* **INSTRUCTIONS TO FOLLOW**
For the material that follows, return exactly the lines from the one with "bm = new(); box(bm, -6.2, -1.42, Y0, YW, 2.84, 3.3);" through the one with "struct('wall_stairwell', bm, 'white_paint')", both ends included.

* **COLLECTED DATA**
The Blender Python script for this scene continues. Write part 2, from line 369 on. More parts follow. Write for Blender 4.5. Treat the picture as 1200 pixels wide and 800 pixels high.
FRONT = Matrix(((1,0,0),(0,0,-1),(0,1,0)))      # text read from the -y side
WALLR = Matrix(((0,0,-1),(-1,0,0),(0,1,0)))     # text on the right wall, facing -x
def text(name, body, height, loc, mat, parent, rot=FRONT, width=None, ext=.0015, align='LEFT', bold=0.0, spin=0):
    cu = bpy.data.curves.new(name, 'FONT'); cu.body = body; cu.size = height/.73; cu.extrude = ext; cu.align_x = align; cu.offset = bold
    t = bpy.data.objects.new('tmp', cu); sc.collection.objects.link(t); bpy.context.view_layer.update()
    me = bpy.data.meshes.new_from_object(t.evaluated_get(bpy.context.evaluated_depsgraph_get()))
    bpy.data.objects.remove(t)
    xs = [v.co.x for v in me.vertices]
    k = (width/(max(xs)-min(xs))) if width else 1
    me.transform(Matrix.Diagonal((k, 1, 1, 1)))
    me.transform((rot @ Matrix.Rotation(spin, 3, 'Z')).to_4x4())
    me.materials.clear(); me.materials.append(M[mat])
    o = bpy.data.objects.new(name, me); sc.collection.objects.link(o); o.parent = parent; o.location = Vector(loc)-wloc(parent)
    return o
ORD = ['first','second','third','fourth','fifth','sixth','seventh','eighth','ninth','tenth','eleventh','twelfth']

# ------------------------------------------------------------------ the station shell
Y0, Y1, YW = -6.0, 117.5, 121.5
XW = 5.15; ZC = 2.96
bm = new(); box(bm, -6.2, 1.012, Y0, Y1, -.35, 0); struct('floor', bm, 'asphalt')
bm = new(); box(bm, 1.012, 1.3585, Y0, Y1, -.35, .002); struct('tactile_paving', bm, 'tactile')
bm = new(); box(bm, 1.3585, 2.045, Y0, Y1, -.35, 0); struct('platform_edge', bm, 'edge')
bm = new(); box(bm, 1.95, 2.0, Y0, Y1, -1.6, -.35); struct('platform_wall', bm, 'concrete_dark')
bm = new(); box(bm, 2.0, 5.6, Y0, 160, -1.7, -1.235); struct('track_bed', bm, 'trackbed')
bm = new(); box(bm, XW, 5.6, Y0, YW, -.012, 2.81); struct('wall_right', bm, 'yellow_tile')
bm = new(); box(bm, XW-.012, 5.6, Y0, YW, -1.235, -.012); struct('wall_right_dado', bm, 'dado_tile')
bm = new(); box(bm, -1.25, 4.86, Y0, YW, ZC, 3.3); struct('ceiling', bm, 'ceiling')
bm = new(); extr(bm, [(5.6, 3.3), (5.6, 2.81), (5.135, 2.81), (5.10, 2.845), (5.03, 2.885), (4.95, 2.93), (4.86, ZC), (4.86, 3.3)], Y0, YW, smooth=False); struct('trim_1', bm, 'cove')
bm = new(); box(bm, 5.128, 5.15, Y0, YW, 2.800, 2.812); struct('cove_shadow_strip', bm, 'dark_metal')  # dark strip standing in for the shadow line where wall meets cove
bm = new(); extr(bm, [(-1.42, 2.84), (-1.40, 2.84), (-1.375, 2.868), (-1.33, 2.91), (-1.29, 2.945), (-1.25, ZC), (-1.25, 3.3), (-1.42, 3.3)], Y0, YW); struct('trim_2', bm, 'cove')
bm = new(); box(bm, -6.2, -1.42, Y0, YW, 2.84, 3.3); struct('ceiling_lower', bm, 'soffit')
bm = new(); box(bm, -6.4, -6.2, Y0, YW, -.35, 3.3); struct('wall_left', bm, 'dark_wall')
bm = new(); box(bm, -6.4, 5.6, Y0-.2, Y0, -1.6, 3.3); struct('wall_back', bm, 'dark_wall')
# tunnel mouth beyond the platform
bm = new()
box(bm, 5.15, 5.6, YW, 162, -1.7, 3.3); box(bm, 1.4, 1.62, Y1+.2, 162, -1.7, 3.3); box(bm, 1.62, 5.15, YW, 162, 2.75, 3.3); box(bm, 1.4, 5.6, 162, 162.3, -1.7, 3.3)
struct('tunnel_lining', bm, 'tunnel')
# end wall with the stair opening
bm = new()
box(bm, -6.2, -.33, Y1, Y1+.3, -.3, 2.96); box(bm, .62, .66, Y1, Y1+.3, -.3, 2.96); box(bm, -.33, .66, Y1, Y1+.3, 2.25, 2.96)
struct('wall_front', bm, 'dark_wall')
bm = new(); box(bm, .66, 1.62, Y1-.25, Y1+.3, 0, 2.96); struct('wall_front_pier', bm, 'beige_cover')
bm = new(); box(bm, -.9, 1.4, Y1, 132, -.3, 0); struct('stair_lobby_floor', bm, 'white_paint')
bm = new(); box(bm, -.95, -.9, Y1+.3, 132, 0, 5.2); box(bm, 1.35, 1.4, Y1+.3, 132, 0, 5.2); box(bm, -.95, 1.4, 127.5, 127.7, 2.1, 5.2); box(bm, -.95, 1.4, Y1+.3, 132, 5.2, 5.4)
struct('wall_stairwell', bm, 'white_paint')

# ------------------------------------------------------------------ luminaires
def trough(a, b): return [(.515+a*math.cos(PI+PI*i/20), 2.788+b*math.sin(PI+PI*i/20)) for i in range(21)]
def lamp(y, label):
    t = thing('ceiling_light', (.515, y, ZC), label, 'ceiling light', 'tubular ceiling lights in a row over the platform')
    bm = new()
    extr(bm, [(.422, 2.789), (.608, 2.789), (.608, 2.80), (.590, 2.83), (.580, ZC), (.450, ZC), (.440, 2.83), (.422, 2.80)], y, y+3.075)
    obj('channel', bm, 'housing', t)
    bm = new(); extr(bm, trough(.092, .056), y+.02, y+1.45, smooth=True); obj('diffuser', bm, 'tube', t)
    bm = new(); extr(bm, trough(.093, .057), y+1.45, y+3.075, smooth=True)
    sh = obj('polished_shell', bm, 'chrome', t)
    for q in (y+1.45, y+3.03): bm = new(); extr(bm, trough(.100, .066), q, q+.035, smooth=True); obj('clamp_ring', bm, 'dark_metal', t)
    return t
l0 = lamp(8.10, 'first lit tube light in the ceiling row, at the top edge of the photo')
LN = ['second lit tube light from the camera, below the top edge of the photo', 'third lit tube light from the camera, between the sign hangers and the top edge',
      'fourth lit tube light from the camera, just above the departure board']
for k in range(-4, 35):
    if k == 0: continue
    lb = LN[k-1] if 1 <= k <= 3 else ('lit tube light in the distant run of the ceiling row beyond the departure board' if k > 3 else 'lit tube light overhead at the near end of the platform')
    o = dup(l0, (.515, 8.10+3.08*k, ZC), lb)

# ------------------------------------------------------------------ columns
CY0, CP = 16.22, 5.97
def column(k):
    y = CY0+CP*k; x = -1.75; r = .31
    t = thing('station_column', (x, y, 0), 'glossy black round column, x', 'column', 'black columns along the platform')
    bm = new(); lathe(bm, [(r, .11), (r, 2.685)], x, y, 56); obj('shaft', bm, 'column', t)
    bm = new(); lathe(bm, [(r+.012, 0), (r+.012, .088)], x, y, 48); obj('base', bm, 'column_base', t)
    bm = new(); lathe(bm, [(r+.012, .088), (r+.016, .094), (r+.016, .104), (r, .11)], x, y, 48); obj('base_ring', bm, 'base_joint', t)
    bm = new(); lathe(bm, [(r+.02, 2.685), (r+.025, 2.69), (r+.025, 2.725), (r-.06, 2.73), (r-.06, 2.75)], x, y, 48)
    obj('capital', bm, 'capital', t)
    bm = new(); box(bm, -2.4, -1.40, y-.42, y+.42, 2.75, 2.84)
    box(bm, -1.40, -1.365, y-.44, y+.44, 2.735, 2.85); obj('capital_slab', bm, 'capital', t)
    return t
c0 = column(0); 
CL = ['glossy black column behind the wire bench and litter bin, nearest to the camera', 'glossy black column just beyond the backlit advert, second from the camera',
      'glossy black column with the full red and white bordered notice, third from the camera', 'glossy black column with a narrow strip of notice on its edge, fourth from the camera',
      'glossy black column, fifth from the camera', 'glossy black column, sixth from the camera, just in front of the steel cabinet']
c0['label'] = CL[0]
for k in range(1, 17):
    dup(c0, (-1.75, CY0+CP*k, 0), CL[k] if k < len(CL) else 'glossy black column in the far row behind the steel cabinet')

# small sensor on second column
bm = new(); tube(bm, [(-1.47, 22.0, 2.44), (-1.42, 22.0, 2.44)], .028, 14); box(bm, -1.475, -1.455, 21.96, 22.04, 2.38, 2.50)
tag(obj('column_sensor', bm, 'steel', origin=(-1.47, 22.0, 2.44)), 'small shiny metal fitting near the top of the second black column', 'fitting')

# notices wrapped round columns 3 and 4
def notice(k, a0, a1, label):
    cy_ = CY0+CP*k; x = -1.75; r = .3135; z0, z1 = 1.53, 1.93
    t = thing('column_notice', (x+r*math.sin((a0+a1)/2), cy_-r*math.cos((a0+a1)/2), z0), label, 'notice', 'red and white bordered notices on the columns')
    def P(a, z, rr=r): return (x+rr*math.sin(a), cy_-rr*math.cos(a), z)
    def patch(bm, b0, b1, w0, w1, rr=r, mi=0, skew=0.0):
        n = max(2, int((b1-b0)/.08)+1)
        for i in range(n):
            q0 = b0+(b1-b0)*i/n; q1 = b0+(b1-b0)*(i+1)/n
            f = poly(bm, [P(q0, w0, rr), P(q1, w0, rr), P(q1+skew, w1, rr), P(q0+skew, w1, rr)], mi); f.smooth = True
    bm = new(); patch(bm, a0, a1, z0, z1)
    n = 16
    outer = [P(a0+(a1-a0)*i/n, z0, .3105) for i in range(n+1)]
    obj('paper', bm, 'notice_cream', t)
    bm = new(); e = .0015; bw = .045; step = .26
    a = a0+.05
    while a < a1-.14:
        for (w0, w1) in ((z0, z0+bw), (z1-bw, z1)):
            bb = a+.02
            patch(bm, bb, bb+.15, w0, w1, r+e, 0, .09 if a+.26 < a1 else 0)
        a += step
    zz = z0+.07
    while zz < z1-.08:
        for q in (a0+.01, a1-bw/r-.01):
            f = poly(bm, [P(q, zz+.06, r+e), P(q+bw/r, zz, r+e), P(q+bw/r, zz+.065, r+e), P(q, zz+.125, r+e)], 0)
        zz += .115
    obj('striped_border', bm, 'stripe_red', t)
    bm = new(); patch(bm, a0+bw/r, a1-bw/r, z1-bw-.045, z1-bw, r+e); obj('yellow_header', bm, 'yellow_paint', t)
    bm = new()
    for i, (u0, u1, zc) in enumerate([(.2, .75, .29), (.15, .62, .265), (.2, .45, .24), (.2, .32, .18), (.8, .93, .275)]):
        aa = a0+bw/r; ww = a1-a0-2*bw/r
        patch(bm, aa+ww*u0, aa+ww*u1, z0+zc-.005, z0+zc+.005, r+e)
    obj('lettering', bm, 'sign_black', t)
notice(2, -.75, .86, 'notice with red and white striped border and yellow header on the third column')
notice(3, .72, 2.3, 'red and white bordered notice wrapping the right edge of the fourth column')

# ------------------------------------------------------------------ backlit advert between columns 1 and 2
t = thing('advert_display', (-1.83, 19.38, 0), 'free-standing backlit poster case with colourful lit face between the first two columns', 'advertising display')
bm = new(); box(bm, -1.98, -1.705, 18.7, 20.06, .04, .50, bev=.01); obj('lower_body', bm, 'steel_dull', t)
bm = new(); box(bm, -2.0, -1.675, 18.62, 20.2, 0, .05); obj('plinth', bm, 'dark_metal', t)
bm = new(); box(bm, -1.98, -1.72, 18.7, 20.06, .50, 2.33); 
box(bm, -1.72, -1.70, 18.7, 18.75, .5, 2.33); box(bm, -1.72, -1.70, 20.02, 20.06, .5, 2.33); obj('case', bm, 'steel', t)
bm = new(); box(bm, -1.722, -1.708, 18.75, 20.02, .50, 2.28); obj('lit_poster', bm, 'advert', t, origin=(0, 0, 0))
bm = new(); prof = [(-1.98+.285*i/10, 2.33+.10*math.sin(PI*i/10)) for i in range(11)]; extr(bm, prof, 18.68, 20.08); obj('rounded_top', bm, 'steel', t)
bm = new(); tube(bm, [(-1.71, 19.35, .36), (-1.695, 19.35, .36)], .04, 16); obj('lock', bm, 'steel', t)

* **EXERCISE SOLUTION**
bm = new(); box(bm, -6.2, -1.42, Y0, YW, 2.84, 3.3); struct('ceiling_lower', bm, 'soffit')
bm = new(); box(bm, -6.4, -6.2, Y0, YW, -.35, 3.3); struct('wall_left', bm, 'dark_wall')
bm = new(); box(bm, -6.4, 5.6, Y0-.2, Y0, -1.6, 3.3); struct('wall_back', bm, 'dark_wall')
# tunnel mouth beyond the platform
bm = new()
box(bm, 5.15, 5.6, YW, 162, -1.7, 3.3); box(bm, 1.4, 1.62, Y1+.2, 162, -1.7, 3.3); box(bm, 1.62, 5.15, YW, 162, 2.75, 3.3); box(bm, 1.4, 5.6, 162, 162.3, -1.7, 3.3)
struct('tunnel_lining', bm, 'tunnel')
# end wall with the stair opening
bm = new()
box(bm, -6.2, -.33, Y1, Y1+.3, -.3, 2.96); box(bm, .62, .66, Y1, Y1+.3, -.3, 2.96); box(bm, -.33, .66, Y1, Y1+.3, 2.25, 2.96)
struct('wall_front', bm, 'dark_wall')
bm = new(); box(bm, .66, 1.62, Y1-.25, Y1+.3, 0, 2.96); struct('wall_front_pier', bm, 'beige_cover')
bm = new(); box(bm, -.9, 1.4, Y1, 132, -.3, 0); struct('stair_lobby_floor', bm, 'white_paint')
bm = new(); box(bm, -.95, -.9, Y1+.3, 132, 0, 5.2); box(bm, 1.35, 1.4, Y1+.3, 132, 0, 5.2); box(bm, -.95, 1.4, 127.5, 127.7, 2.1, 5.2); box(bm, -.95, 1.4, Y1+.3, 132, 5.2, 5.4)
struct('wall_stairwell', bm, 'white_paint')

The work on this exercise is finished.